The state also argues, in the alternative, that Perkins’ actions in opening the trunk and removing Bell’s wheelchair were justified under the emergency aid doctrine or the community caretaking function and that Perkins’ discovery of the rifle occurred in the course of that conduct. We need not, and do not, decide the applicability of either the emergency aid doctrine or community caretaking function to the facts in this case because, even if Perkins was justified in opening the trunk to retrieve the wheelchair, his own testimony establishes that the rifle was concealed in a pair of pants and could be seen only when he picked up and looked into the waist of the pants.

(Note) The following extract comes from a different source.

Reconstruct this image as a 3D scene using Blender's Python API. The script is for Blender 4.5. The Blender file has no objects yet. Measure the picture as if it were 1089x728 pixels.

Thus, the weapon was not in plain view, and its discovery did not occur inevitably in the course of removing the wheelchair.
See State v. Follett,
115 Or App 672, 840 P2d 1298 (1992) (describing requirements for an emergency aid doctrine exception to the warrant requirement, including that the “area or place to be searched is associated with the emergency”). The trial court erred in denying defendant’s motion to suppress.
Reversed and remanded for new trial.